Nikolaj Coster-Waldau Brings Scandinavia to the Hollywood Hills – Architectural Digest

“I watched that [Quentin] Tarantino movie, Once Upon a Time…in Hollywood, and there’s a point where DiCaprio says something like, ‘Once you own a house, you’re really here. You’ve decided to become one of the tribe,’” says Danish actor and Game of Thrones star Nikolaj Coster-Waldau, who this summer made that declaration when he, his wife, Nukâka Coster-Waldau, and two teenage daughters moved into their first home in Los Angeles, an Edenic three-bedroom in the Hollywood Hills. “And there is some truth to that: It’s a little more mature now, it’s official. I have been working out of L.A. for 15 years, and I can’t hide it anymore.”
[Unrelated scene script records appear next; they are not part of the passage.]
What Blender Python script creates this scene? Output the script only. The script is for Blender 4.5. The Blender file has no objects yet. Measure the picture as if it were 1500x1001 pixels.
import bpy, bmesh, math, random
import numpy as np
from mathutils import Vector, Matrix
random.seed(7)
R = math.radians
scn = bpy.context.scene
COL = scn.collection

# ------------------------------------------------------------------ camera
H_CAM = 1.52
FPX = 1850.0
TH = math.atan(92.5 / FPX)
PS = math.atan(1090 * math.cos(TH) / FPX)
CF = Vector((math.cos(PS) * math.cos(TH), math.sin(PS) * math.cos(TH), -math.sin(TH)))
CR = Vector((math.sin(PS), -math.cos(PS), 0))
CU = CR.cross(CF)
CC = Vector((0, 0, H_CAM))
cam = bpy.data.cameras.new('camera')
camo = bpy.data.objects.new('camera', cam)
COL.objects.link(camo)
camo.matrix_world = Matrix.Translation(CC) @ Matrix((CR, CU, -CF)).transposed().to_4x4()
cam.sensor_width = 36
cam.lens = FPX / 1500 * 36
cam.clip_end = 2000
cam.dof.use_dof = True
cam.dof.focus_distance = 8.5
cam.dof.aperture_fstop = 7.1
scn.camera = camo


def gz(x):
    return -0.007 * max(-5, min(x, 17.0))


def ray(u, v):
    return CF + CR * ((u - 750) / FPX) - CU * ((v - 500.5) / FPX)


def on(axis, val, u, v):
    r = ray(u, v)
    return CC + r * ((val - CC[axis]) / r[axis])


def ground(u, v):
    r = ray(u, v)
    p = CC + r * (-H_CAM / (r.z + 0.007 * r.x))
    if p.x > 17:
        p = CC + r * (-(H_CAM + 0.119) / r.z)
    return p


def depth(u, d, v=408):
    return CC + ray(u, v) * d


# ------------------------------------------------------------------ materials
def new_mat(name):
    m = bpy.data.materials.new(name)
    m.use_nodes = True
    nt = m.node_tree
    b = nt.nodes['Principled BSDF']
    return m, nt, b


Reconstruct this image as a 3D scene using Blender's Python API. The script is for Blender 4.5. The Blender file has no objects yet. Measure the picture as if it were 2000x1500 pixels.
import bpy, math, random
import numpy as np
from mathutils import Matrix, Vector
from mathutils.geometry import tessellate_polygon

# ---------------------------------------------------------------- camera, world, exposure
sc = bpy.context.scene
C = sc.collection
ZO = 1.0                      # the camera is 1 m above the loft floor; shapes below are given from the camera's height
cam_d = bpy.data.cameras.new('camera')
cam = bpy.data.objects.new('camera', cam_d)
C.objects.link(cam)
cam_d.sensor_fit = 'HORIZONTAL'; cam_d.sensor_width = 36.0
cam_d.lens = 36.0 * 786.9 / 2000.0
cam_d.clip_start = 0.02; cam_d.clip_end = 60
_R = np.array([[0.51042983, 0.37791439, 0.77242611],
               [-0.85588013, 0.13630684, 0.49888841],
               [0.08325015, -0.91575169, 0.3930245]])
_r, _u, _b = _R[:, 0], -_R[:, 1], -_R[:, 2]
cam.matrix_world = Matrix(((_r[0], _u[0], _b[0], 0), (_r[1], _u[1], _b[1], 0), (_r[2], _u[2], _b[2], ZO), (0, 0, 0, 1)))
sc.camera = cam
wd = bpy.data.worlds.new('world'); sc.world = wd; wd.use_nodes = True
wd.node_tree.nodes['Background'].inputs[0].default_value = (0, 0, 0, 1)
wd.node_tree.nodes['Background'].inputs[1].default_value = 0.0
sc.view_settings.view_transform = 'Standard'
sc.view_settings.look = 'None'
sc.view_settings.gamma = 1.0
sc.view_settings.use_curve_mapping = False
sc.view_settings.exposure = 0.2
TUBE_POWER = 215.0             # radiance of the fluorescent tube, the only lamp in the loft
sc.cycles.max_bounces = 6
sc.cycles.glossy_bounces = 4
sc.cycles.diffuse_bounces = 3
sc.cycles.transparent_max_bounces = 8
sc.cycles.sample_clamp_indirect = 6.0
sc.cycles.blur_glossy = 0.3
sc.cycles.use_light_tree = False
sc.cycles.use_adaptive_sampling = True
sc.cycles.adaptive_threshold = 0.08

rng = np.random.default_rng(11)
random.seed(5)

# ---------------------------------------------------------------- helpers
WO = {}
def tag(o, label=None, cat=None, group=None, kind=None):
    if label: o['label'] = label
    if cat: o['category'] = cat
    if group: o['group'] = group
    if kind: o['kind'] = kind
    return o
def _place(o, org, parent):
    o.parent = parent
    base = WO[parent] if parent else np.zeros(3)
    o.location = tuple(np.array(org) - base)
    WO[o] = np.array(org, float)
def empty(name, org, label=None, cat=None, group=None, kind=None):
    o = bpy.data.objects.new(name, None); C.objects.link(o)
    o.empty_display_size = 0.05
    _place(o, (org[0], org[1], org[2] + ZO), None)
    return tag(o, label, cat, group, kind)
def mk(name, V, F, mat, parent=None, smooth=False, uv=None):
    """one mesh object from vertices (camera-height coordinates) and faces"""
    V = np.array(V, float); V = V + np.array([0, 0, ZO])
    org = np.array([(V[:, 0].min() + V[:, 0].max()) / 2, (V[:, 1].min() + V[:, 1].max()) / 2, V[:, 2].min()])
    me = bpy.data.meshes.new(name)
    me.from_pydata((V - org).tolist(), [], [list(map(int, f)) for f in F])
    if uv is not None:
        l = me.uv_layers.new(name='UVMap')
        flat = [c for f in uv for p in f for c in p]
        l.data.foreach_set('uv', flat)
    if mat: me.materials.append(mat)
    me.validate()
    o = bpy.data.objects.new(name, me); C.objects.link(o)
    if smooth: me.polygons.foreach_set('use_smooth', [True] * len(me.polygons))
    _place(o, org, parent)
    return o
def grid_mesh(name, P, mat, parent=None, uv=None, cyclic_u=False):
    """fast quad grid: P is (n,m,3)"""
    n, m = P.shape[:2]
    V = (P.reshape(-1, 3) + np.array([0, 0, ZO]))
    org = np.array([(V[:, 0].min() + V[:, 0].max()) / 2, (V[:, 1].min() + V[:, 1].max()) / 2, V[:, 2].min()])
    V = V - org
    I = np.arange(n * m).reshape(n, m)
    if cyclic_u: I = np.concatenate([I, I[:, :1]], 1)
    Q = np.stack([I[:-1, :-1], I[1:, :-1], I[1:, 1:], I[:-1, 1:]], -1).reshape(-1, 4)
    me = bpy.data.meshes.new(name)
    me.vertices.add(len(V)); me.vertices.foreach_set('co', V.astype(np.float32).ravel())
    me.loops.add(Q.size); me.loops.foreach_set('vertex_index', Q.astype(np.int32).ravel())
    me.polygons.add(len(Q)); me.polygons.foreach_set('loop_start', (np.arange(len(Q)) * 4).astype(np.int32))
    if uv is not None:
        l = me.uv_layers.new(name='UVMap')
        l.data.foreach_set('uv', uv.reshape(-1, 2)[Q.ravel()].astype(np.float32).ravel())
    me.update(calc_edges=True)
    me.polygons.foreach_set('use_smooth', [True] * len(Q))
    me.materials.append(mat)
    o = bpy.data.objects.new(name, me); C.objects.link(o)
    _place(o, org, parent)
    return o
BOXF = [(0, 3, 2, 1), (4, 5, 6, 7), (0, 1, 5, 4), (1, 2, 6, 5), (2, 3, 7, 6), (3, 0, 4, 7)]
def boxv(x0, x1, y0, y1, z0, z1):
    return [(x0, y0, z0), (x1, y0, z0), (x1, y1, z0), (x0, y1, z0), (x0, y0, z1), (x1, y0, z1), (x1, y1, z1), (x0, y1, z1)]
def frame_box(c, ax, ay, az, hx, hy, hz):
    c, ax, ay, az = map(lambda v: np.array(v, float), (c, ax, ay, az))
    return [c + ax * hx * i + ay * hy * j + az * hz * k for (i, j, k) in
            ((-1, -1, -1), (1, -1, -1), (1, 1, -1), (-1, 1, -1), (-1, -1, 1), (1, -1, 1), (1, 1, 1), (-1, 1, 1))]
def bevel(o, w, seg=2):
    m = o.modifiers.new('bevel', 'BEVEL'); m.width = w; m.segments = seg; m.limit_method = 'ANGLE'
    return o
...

Over the course of the hit show, HBO put the actor up in West Hollywood hotels or houses in the hills when he needed to be in town, but after “I lost my day job”—as Coster-Waldau amiably describes the end of the series—the housing ended as well. The family still lives primarily in Denmark, but Coster-Waldau saw the opportunity for a second home. What he sought was a three-bedroom with a pool, “because that’s terribly exotic for us from Scandinavia,” he says of the latter. And the most compelling features of the flat-roofed, tiered midcentury home they ended up with were around the pool: a lush backyard and garden on a steep hill, with a view. “That’s what I fell for,” he says.

Coster-Waldau says he wouldn’t have chosen it, “but now that it’s there, I absolutely love that desk.” (It’s by Jaime Hayon.) He cites this as an example of knowing when to hand it over to experts, as he does on red carpets with his stylist, Ilaria Urbinati. “I don’t understand that world,” he says. “So I trust the professionals.”

Still, while the exteriors are Southern California through and through, the home is not actually much of a departure for the architecture buff, who hired a good friend from Copenhagen, Lonnie Castle, and fellow designer Birgitta Nellemann to handle the very Scandinavian interiors. “I was doing a FaceTime with a friend, showing him the house, and he was like, ‘This is pretty much like your house in Denmark.’ I was like, ‘Nooo! It’s nothing like my house in Denmark, what are you talking about?!’” Coster-Waldau says, laughing. “But there are similarities: We’ve also got a flat roof, the same lamps, and red bricks in our backyard there.” For him a little continuity is appealing. Simplicity is too. His desire for a peacefully minimalist environment came from feeling that their longtime primary residence was too full of things. “Every two years we go, ‘OK, now we really have to get rid of stuff,’” he says. “So we do, and then things creep back in.”

Coster-Waldau left much of the design up to Castle and Nellemann, who shared ideas via Skype and email while he was filming in Canada. Castle is the concept and culture manager for Danish furnishings company &Tradition, which holds patents for classic furniture designs. Several lamps, the living room sofa, and an armchair are from the brand. They’re accompanied by diverse global names: Japan’s Isamu Noguchi, Spain-based Jaime Hayon, Italy’s Flos, America’s Norman Cherner, and London’s Michael Anastassiades. A bit of home for Nukâka comes in the form of a dining room photograph by artist Henrik Saxgren of a massive iceberg trapped in sea ice in Greenland, reminding them all of their trips to her homeland.